In fact, Jesus said many things that probably make our sensitive moderns squirm in their social media threads:

“Let the dead bury the dead!” (But Jesus, how dismissive!)

“I have come to turn a man against his father, a daughter against her mother . . . ” (You’re so divisive!)

“Shake the dust from your feet as a testimony against them!” (Hater!)

“Get thee behind me, Satan!” (Jesus! Peter was just trying to be nice!).

The thing is, Jesus did not want Peter’s niceness; he wanted Peter’s self-awareness that he was not nice. Jesus’ prophecy of his denials ensured that Peter would, finally, see his wretchedness and so be humbled, the better to be rebuilt in Christ.

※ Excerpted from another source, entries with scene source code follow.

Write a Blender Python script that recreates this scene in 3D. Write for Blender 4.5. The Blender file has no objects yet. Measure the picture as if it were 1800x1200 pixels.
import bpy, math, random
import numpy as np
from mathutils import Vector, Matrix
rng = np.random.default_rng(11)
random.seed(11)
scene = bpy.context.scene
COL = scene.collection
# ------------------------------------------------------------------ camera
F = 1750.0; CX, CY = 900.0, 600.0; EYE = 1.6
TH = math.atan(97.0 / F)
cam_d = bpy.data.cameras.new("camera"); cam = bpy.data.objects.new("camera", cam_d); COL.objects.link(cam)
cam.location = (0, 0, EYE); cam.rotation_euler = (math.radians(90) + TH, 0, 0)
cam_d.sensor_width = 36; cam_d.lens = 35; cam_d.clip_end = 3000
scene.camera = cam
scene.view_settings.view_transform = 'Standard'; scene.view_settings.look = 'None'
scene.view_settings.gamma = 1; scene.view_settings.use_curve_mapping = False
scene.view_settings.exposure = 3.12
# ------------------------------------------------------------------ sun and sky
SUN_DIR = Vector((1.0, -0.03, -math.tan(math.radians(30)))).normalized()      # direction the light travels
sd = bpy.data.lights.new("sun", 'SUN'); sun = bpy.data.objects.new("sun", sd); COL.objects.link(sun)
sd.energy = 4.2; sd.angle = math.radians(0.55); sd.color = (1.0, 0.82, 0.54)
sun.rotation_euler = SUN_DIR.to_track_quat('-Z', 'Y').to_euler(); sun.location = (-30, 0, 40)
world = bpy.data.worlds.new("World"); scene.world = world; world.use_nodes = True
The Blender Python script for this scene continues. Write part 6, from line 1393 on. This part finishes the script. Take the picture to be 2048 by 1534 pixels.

We have to see past the self-consoling illusions about what “nice” people we are, if God can ever work on us and make us not “nice” but truly loving.

The truth is not always pleasant; it is often scalding. In Nathaniel, Jesus saw someone willing to acknowledge what he thought was true, even if it exposed him as imperfect-in-love—as are we all. But when we are, sometimes it’s not a bad thing to be able to laugh our ourselves, and each other—to take things a bit more lightly than we are currently managing, rather than be spiritually grounded by the weight of our gravity.

If, as is generally agreed, there is freedom in naming a thing for what it is, then there can only be oppression in refusing to do so, all for the sake of being nice. Chiding others for daring to say (with lamentable levity in our increasingly humorless age) what many others are thinking is not a productive means of promoting truth or of serving Christ, in whom is our freedom. Quite the opposite; it serves only to shut down those realties that make us uncomfortable, or shake our illusions or stab at our worldviews.

In which case a sanctimonious “Shush, be nice”—far from being an admonishment to charity—equates only to “Shut up,” and there is nothing light about those words, whether they are coming from the mouths of those who think they’re too nice to ever say something that rude or, even worse, from the self-knowing tyrants who just want you to believe it.